Memiliki uang, reputasi bagus,
jabatan, kesuksesan, cinta dan lain sebagainya memang baik, namun menjadi
bencana ketika kita menganggap itu adalah sumber kebahagiaan kita. Bukan,
mereka bukan sumber kebahagiaan kita. Tanpa mereka pun kita bisa bahagia.
Bahagia itu adalah cara kita memandang segala sesuatu. Dan yang lebih mendasar
lagi adalah, merubah fokus kehidupan kita. Fokus kehidupan kita adalah Allah
yang murah hati. Allah yang selalu memberikan apa yang paling kita perlukan
dalam kehidupan kita. Dengan pemahaman ini kita tidak akan lagi diperbudak oleh
uang, gadget, kekuasaan, popularitas, posisi, kesuksesan dan lain-lain. Sebab
tolok ukur kita bukan pada “apa yang kita terima” tetapi “siapa yang memberi”

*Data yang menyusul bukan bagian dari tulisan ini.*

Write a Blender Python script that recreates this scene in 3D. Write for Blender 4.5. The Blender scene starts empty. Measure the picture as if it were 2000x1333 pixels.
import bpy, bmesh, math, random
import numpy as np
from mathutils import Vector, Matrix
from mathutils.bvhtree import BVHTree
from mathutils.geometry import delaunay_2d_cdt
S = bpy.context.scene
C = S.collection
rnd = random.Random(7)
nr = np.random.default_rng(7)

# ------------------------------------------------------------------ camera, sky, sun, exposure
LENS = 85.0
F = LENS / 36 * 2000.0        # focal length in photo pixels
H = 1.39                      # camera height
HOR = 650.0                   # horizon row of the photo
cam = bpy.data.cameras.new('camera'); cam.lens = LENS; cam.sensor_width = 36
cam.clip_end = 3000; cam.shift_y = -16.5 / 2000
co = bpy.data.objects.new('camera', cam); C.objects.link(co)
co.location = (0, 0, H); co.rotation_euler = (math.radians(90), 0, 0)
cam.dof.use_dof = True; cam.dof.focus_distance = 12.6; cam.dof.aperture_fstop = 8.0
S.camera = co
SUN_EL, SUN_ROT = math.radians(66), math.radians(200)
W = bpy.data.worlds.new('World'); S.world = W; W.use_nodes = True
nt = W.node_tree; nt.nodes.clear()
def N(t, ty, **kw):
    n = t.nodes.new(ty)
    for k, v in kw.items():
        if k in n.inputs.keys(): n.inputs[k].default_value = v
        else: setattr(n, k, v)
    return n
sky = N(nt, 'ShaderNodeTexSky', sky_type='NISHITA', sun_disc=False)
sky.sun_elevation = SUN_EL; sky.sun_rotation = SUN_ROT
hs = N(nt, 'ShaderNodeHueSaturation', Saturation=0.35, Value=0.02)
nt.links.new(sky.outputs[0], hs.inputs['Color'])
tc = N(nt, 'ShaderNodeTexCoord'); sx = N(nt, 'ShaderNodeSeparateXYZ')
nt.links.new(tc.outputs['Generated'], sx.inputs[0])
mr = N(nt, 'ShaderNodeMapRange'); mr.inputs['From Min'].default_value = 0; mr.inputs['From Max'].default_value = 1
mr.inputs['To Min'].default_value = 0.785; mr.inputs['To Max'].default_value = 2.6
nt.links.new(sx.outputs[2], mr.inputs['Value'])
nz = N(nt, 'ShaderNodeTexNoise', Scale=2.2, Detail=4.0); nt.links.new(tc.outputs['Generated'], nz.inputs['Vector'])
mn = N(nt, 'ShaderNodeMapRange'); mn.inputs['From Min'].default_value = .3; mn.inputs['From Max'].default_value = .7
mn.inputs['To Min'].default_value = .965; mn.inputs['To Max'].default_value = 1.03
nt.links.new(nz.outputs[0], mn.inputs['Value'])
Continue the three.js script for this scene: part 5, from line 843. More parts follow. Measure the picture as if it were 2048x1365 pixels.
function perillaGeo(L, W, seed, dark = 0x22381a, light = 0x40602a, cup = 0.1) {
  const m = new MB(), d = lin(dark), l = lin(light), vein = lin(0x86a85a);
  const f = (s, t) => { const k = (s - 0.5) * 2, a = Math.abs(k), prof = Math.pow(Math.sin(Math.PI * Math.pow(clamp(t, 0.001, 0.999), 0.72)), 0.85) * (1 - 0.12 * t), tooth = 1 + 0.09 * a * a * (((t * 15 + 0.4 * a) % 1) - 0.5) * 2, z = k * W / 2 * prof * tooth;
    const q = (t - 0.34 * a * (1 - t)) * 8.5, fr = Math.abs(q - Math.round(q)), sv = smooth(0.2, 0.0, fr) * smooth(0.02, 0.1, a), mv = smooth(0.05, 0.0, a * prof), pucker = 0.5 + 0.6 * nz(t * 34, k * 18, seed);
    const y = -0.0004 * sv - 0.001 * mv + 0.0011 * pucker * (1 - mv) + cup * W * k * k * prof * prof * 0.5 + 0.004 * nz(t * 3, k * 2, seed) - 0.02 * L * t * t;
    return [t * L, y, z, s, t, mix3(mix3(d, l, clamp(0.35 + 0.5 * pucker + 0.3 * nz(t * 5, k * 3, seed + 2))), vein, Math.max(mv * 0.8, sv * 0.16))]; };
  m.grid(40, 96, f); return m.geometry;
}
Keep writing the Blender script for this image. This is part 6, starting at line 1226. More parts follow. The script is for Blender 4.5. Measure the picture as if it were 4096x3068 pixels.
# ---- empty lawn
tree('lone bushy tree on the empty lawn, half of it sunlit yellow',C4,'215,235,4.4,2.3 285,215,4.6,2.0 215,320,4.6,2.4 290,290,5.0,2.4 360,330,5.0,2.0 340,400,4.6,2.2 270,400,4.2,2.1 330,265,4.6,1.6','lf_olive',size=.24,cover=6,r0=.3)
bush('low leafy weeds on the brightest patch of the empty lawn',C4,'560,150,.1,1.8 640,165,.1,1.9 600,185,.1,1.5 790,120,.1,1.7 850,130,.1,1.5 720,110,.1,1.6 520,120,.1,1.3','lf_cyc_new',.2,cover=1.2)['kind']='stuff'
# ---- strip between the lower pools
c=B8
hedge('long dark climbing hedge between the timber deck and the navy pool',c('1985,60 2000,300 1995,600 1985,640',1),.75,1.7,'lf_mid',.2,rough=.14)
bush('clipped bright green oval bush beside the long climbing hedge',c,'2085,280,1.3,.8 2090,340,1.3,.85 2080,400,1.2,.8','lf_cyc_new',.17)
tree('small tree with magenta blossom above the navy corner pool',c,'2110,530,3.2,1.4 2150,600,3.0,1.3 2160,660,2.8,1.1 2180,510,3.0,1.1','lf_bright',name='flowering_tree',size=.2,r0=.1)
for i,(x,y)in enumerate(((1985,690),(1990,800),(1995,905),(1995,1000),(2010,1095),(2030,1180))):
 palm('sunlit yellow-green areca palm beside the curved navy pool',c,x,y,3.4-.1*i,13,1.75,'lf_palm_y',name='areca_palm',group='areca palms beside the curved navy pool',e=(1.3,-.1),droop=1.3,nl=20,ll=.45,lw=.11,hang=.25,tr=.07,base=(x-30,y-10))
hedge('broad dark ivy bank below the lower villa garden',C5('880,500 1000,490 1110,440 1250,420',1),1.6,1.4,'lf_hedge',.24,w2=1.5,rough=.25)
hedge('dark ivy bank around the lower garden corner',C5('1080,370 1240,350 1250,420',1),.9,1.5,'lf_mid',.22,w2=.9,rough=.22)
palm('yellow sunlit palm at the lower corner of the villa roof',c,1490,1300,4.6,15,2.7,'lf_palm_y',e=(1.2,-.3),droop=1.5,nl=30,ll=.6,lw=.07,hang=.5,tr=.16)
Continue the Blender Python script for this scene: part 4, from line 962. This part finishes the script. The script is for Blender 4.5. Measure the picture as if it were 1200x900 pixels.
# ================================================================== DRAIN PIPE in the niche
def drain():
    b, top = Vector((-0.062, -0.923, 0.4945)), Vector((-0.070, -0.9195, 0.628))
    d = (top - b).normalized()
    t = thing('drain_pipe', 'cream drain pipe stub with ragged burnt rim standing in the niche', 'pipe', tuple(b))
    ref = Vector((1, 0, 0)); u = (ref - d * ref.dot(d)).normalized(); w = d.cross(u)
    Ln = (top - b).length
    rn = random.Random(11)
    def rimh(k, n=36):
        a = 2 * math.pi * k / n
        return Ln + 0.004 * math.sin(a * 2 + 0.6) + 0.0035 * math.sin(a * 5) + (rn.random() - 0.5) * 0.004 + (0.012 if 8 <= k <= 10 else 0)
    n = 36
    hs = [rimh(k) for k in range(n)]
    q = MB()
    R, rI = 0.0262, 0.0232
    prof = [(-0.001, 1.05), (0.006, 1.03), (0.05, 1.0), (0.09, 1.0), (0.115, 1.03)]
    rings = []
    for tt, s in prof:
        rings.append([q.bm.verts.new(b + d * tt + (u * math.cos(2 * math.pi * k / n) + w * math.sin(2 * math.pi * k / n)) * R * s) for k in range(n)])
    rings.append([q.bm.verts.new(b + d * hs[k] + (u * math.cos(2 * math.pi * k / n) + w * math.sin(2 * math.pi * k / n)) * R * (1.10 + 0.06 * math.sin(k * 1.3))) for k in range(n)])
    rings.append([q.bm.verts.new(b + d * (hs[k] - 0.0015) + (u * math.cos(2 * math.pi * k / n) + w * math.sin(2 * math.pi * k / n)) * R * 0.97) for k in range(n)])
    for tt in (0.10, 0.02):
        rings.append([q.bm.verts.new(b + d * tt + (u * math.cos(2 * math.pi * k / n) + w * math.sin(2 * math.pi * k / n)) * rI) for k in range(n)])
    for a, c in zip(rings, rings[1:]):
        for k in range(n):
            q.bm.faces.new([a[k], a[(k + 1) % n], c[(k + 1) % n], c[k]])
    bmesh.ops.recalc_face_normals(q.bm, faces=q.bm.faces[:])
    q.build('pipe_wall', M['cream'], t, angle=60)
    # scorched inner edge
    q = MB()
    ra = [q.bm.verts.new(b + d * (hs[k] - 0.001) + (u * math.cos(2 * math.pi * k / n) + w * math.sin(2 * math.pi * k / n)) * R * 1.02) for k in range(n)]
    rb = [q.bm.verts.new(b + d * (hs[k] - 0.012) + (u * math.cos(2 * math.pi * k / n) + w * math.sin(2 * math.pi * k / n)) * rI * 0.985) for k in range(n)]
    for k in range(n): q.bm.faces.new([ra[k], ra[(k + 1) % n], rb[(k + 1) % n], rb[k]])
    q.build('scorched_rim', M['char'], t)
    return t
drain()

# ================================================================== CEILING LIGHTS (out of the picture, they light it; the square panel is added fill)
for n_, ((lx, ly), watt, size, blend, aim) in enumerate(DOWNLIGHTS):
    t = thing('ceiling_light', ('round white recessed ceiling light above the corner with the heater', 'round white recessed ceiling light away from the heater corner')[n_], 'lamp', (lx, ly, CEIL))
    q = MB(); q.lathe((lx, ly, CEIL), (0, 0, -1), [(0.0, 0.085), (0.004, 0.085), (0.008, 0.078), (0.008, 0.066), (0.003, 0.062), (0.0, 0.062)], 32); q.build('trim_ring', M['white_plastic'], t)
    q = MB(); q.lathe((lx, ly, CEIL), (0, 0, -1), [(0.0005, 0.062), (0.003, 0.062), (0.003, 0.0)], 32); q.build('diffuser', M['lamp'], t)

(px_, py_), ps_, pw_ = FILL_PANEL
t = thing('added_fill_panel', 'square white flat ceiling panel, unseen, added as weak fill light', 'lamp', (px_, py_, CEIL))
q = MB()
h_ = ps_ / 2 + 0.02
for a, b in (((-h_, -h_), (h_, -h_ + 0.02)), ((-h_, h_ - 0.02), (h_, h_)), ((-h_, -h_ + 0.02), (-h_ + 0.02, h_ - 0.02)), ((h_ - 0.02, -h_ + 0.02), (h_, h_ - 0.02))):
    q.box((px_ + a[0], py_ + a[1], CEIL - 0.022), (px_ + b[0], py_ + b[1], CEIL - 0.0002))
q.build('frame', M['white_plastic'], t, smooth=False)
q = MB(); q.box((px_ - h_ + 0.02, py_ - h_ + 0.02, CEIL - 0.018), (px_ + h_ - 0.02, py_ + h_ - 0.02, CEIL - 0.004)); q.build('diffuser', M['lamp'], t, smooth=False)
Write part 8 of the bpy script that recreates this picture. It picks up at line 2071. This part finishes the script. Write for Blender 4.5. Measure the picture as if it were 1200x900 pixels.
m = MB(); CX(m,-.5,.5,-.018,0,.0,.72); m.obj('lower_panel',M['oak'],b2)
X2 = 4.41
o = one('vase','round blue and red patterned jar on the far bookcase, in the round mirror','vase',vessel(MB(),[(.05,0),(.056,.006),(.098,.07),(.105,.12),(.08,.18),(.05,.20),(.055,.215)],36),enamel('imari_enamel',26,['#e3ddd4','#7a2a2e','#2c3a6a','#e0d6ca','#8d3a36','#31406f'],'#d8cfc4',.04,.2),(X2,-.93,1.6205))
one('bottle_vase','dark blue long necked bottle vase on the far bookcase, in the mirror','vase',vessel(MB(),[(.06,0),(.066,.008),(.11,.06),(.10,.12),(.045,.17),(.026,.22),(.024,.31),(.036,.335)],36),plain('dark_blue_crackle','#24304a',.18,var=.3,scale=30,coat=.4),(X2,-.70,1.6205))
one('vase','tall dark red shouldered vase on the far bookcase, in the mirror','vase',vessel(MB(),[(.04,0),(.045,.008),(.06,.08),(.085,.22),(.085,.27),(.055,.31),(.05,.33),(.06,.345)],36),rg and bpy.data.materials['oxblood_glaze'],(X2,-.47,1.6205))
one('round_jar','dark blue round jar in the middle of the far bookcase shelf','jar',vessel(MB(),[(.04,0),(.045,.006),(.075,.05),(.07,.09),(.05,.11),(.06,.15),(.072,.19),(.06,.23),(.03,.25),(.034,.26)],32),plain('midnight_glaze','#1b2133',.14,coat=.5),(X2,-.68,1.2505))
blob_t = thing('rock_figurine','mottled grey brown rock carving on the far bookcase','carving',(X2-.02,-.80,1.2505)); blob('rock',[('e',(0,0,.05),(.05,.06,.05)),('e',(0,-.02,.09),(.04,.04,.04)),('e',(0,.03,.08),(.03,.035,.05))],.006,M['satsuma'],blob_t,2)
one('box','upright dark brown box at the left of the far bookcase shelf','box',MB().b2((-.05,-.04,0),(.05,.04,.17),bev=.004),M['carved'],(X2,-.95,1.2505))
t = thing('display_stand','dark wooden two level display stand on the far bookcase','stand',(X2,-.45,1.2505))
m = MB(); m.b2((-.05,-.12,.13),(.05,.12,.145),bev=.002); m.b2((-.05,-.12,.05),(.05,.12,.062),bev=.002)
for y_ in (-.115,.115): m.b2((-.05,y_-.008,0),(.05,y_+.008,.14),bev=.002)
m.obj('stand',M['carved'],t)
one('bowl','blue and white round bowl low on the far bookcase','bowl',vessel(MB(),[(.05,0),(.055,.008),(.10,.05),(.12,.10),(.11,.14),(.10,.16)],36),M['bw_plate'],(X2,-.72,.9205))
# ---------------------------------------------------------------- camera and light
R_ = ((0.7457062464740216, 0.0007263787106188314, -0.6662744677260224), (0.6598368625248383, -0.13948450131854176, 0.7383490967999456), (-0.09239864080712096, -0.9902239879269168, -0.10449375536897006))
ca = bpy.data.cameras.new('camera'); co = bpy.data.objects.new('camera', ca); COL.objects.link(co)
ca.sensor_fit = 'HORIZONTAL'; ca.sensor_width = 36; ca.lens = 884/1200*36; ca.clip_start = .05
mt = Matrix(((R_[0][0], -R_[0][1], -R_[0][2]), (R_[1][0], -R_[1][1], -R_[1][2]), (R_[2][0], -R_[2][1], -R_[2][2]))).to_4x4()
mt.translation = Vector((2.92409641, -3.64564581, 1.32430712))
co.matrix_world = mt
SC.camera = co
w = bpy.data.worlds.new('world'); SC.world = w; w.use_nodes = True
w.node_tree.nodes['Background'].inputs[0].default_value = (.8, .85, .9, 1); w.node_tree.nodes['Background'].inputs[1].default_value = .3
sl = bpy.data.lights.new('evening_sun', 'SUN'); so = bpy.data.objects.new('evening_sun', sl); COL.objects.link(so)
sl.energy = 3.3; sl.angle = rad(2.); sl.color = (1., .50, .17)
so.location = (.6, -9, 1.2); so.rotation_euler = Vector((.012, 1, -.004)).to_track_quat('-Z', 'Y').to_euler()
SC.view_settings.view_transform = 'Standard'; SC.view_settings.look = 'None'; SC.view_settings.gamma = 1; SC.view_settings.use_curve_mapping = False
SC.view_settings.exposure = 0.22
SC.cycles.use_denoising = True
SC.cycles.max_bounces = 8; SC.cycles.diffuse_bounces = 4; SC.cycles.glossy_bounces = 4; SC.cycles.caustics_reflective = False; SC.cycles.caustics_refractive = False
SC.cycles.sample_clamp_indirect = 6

yaitu Allah yang murah hati. Maka jika Si Pemberi memutuskan untuk mengambil
kembali pemberian-Nya dari kita, kita tidak akan lagi merasa berduka, frustasi,
takut, sebab kita tahu Allah yang murah hati akan memberikan sesuatu yang lain
yang lebih kita butuhkan.
Dengan konsep demikian, maka
urusan berbagi dengan sesama bukanlah persoalan yang menakutkan dan sulit.
Sebab setiap orang tidak lagi terikat tidak lagi lekat terhadap harta bendanya.